Given request: Extract from the listing each line in which the word "follow" appears.

Extracted data:

## BEGIN

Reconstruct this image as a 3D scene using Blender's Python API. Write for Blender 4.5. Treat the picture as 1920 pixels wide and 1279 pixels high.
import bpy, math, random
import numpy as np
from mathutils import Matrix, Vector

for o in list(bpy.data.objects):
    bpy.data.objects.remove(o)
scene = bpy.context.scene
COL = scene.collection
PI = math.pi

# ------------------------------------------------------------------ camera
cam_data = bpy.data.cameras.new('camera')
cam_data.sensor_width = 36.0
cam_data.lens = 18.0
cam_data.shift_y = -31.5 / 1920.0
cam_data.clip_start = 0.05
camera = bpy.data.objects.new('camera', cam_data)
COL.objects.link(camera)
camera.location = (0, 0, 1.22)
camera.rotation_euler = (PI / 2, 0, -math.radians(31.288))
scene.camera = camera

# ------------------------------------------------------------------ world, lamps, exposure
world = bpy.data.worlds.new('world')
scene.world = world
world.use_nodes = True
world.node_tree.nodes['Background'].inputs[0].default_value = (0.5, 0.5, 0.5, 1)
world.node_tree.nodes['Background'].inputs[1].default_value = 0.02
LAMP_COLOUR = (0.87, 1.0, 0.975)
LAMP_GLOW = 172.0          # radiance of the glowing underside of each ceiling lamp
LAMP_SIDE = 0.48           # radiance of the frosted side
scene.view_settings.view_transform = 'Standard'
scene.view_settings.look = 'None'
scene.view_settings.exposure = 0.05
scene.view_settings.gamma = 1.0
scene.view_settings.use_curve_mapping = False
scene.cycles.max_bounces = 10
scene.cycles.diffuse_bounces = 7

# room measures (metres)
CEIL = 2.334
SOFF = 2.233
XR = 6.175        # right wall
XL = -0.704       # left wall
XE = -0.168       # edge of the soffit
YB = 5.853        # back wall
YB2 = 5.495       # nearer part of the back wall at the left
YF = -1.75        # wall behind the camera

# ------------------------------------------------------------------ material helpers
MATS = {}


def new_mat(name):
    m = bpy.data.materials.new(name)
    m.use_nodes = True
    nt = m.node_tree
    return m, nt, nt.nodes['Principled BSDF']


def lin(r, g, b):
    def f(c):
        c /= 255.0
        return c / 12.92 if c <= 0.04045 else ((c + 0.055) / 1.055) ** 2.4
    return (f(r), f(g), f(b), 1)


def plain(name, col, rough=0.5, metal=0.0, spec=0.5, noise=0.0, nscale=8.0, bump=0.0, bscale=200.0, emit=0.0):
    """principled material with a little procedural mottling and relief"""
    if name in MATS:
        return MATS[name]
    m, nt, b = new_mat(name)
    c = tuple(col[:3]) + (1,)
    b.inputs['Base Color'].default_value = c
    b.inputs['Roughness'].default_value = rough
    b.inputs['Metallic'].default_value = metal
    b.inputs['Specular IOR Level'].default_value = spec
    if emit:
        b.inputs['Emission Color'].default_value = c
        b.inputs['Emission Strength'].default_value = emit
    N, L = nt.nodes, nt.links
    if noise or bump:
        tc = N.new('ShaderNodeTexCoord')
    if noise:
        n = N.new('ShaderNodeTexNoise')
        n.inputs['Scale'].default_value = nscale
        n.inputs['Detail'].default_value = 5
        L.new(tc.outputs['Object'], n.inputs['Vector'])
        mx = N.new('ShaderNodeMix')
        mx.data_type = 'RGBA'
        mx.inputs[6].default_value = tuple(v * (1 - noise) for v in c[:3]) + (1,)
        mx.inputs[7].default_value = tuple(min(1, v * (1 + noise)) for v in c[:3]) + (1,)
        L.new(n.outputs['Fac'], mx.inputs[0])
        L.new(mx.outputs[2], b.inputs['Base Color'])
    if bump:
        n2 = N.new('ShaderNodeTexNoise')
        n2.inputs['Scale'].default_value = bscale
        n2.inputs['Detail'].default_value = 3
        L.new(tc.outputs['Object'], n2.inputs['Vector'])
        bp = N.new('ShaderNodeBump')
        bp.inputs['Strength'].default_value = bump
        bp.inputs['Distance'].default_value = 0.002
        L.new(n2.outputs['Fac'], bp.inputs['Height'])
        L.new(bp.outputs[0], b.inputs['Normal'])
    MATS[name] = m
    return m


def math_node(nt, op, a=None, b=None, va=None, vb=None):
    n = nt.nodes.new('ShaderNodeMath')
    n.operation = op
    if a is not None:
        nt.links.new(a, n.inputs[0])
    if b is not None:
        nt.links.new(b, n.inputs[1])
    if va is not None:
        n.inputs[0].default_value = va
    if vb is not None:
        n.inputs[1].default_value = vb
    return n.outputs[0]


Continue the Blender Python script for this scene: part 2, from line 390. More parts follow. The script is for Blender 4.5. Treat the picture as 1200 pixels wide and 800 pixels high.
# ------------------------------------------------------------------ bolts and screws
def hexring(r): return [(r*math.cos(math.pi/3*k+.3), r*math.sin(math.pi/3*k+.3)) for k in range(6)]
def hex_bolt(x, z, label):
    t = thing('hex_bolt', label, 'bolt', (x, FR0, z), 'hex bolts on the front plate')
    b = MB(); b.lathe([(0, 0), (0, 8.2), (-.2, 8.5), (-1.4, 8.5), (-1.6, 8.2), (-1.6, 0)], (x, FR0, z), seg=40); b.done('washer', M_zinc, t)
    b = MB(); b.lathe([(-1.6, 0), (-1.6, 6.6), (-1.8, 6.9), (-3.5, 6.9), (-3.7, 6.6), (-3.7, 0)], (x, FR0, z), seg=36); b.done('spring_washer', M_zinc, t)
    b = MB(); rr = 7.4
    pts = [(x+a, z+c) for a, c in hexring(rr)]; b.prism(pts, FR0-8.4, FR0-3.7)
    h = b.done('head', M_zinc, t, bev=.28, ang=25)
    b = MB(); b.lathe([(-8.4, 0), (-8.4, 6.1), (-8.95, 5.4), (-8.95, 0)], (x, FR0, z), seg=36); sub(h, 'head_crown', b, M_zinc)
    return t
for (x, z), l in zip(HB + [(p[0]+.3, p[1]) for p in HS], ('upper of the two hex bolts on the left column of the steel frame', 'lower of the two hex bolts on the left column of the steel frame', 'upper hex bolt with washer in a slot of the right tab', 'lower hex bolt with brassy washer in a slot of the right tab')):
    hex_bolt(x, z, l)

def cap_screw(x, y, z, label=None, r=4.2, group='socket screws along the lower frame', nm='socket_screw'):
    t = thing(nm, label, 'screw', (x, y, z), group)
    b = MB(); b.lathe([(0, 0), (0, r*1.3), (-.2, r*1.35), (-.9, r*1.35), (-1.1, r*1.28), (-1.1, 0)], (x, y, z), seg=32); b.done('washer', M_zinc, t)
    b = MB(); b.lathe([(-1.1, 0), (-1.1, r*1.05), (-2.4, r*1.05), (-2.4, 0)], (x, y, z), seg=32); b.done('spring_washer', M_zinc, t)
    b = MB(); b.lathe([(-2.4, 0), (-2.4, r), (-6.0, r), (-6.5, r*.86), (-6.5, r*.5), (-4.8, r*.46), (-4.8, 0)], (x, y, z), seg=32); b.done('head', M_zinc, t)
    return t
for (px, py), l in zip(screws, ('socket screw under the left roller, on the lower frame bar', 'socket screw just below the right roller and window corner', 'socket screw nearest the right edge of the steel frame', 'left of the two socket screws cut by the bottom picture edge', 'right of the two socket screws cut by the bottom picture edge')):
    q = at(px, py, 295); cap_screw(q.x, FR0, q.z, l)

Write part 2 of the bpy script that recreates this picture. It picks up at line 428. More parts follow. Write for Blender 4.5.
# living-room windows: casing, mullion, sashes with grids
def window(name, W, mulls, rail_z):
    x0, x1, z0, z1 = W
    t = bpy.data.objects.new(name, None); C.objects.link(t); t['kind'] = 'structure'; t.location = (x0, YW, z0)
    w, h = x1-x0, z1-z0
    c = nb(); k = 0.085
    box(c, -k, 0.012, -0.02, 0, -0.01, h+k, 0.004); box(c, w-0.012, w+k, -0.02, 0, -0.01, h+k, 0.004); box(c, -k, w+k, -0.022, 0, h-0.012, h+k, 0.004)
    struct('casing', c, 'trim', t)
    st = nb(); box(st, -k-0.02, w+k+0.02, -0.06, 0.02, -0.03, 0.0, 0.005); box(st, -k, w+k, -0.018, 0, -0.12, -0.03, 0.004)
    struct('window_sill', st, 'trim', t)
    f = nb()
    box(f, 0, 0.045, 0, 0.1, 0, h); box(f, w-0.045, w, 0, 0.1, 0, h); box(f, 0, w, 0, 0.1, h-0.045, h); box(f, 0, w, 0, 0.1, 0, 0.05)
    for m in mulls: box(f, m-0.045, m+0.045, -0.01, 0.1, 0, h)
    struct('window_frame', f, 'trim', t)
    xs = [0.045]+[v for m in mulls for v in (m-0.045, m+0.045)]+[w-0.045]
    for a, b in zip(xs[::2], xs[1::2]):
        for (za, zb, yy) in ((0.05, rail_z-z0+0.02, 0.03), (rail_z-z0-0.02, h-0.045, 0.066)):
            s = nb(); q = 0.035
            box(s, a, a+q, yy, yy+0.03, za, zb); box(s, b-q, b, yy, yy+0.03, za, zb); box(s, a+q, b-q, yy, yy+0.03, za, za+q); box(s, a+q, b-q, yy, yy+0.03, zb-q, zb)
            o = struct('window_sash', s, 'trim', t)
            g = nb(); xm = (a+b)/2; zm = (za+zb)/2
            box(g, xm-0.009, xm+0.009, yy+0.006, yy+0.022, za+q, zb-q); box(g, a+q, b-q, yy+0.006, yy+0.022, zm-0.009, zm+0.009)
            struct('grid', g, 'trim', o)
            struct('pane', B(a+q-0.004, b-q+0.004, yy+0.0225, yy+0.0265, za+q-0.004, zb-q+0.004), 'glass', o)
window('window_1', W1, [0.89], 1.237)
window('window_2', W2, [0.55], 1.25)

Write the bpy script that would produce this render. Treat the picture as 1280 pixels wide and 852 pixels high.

## END

Response:
Continue the Blender Python script for this scene: part 2, from line 390. More parts follow. The script is for Blender 4.5. Treat the picture as 1200 pixels wide and 800 pixels high.
Write part 2 of the bpy script that recreates this picture. It picks up at line 428. More parts follow. Write for Blender 4.5.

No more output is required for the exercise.